— START Given material —

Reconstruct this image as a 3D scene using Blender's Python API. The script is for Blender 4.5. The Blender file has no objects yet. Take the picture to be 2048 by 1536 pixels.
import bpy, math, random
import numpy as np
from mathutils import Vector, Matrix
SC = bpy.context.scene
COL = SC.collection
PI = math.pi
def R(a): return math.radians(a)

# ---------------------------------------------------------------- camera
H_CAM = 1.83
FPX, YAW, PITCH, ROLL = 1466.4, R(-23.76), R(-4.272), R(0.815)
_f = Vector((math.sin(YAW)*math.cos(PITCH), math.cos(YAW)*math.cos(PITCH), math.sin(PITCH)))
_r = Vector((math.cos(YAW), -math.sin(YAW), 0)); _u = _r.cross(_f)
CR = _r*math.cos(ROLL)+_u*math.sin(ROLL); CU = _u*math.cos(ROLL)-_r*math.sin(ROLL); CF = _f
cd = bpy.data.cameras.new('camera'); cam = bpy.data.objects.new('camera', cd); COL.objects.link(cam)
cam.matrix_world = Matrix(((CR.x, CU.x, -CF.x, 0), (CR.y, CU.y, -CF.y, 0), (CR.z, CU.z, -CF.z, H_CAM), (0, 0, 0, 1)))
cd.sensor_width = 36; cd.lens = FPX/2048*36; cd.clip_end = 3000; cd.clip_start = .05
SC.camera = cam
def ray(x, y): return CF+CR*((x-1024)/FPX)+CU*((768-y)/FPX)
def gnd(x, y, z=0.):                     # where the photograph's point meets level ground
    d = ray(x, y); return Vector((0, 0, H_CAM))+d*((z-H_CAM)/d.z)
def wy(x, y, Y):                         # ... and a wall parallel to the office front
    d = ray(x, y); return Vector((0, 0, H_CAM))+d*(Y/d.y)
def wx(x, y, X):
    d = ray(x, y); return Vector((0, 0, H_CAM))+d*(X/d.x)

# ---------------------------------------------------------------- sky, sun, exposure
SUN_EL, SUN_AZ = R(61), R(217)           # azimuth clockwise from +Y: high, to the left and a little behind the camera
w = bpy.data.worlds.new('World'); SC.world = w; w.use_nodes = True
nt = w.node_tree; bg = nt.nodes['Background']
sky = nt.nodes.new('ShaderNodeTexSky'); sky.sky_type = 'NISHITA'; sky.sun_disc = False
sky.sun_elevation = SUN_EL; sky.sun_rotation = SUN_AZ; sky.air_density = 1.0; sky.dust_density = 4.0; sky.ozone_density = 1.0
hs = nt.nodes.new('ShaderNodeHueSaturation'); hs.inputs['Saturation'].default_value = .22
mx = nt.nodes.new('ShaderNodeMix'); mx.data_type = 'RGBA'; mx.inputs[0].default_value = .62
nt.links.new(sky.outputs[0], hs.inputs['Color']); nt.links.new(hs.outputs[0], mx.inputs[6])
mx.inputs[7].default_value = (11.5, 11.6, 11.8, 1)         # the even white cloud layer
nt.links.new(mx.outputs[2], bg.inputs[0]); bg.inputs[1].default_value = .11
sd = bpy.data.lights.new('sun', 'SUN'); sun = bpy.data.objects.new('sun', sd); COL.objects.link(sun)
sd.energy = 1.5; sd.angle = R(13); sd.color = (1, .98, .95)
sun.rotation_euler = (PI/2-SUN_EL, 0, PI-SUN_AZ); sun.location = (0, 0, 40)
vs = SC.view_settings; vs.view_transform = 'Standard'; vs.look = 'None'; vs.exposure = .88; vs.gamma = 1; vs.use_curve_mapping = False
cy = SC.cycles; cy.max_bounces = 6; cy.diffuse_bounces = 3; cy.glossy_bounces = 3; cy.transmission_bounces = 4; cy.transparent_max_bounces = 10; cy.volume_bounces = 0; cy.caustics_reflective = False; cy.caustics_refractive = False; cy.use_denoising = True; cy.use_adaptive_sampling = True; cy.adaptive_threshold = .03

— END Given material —

**Problem to solve:** Copy the lines from the start of the data verbatim, stopping after the line containing "d = ray(x, y); return Vector((0, 0, H_CAM))+d*(X/d.x)".

**Task answer:**
Reconstruct this image as a 3D scene using Blender's Python API. The script is for Blender 4.5. The Blender file has no objects yet. Take the picture to be 2048 by 1536 pixels.
import bpy, math, random
import numpy as np
from mathutils import Vector, Matrix
SC = bpy.context.scene
COL = SC.collection
PI = math.pi
def R(a): return math.radians(a)

# ---------------------------------------------------------------- camera
H_CAM = 1.83
FPX, YAW, PITCH, ROLL = 1466.4, R(-23.76), R(-4.272), R(0.815)
_f = Vector((math.sin(YAW)*math.cos(PITCH), math.cos(YAW)*math.cos(PITCH), math.sin(PITCH)))
_r = Vector((math.cos(YAW), -math.sin(YAW), 0)); _u = _r.cross(_f)
CR = _r*math.cos(ROLL)+_u*math.sin(ROLL); CU = _u*math.cos(ROLL)-_r*math.sin(ROLL); CF = _f
cd = bpy.data.cameras.new('camera'); cam = bpy.data.objects.new('camera', cd); COL.objects.link(cam)
cam.matrix_world = Matrix(((CR.x, CU.x, -CF.x, 0), (CR.y, CU.y, -CF.y, 0), (CR.z, CU.z, -CF.z, H_CAM), (0, 0, 0, 1)))
cd.sensor_width = 36; cd.lens = FPX/2048*36; cd.clip_end = 3000; cd.clip_start = .05
SC.camera = cam
def ray(x, y): return CF+CR*((x-1024)/FPX)+CU*((768-y)/FPX)
def gnd(x, y, z=0.):                     # where the photograph's point meets level ground
    d = ray(x, y); return Vector((0, 0, H_CAM))+d*((z-H_CAM)/d.z)
def wy(x, y, Y):                         # ... and a wall parallel to the office front
    d = ray(x, y); return Vector((0, 0, H_CAM))+d*(Y/d.y)
def wx(x, y, X):
    d = ray(x, y); return Vector((0, 0, H_CAM))+d*(X/d.x)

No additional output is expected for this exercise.